The physical high street stores also matter because they offer a shop window in a way the web cannot. When the Military Wives choir launched their single "Wherever You Are" – set to top the Christmas charts tomorrow – they unveiled it at HMV's flagship London store on Oxford Street.

Little wonder that record label bosses have been privately discussing this week how they can support HMV. Some have already extended credit so that the chain does not have to pay so much for stock upfront.

Leaving HMV aside, the interesting question is how the shift from physical to digital continues. For music singles, the transition is all but complete. Virtually all the 150 million singles sold last year in the UK were digital. Barely half a million copies were sold on CD single. Adam Liversage, director of communications at the record industry trade body the BPI, is upbeat: "In sheer volume terms, there are more singles tracks being sold in the UK this year than ever before."

However, the physical format remains surprisingly popular for albums, despite falling sales. Close to three-quarters of albums sold last year were on CD. Similarly, the amount of video sold in physical format is over 80 per cent. Blu-Ray sales, up 17 per cent this year, have helped to offset falling DVDs.

It is easy to see why physical discs remain popular, particularly at Christmas, because people want to give something more tangible than, say, a plastic iTunes voucher as a gift.

"Physical discs are what the majority of people still like to buy," says Lavinia Carey, director-general of the British Video Association. "It's what millions of people choose to do, even though they've got connected TVs and so on. There are over 40 different digital services [for film and TV streaming and downloads] out there and people are still choosing to buy physical."

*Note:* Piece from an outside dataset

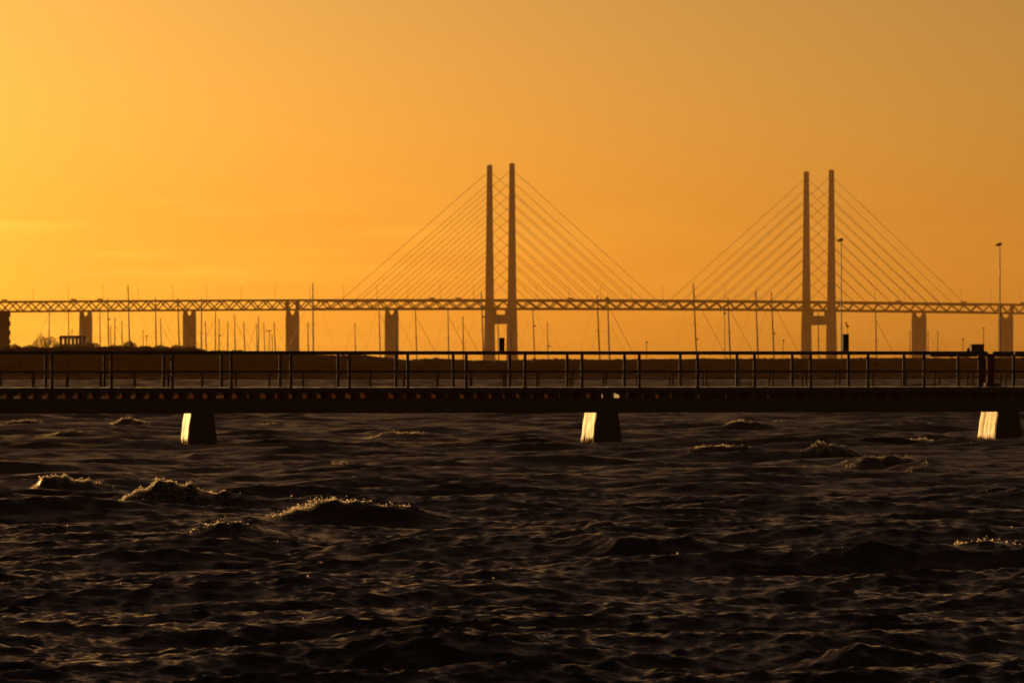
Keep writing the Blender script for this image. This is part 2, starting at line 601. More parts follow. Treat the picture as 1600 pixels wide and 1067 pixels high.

She argues that physical is also popular because it is still more practical than digital. There is a "lack interoperability between devices and platforms", she says. For example, an album or film on iTunes can't be enjoyed on another device that doesn't have access to iTunes.

Some savvy companies are looking "to create a bridge between the physical format and digital copies", adds Ms Carey, pointing to how Tesco has bought the online movie rental firm Blinkbox. Now consumers can buy the DVD from Tesco and get digital access from Blinkbox bundled together for the same price. She believes a "mixed economy" of physical and digital makes sense".

Indeed, some physical formats – in music, video and gaming – are performing strongly. Steve Redmond of the Entertainment Retailers Association points out: "Blu-Ray is doing well and it's on the increase. The software sales for Xbox and Playstation are doing pretty well. Even vinyl is doing well, it's on the increase – it's an interesting example of how a physical format can flourish in the digital age, even if it's niche. If you were the kind of store that sold only Blu-Ray, Xbox, Playstation and vinyl, you'd probably be doing quite well."

Some CDs and DVDs are selling strongly too. Only last year, the ABBA-themed movie Mamma Mia notched up a record-breaking six million sales.

Redmond describes this as the "winner takes it all" trend. "The mega-hits seem to be as big as ever, if not bigger than before. It means the mid-ranking titles tend to get squeezed. Something that is niche probably isn't being affected that much."

There is no avoiding the big picture. Physical sales will keep shrinking as cloud-based storage of content becomes ubiquitous.

HMV has belatedly moved into higher-margin products such as headphones and tablets – hardware rather than content. But things remain parlous as HMV is looking to sell its profitable music venues, including the Hammersmith Apollo in London.

But whatever HMV's fate, it seems likely that there will be fewer places on the high street to buy CDs and DVDs next Christmas.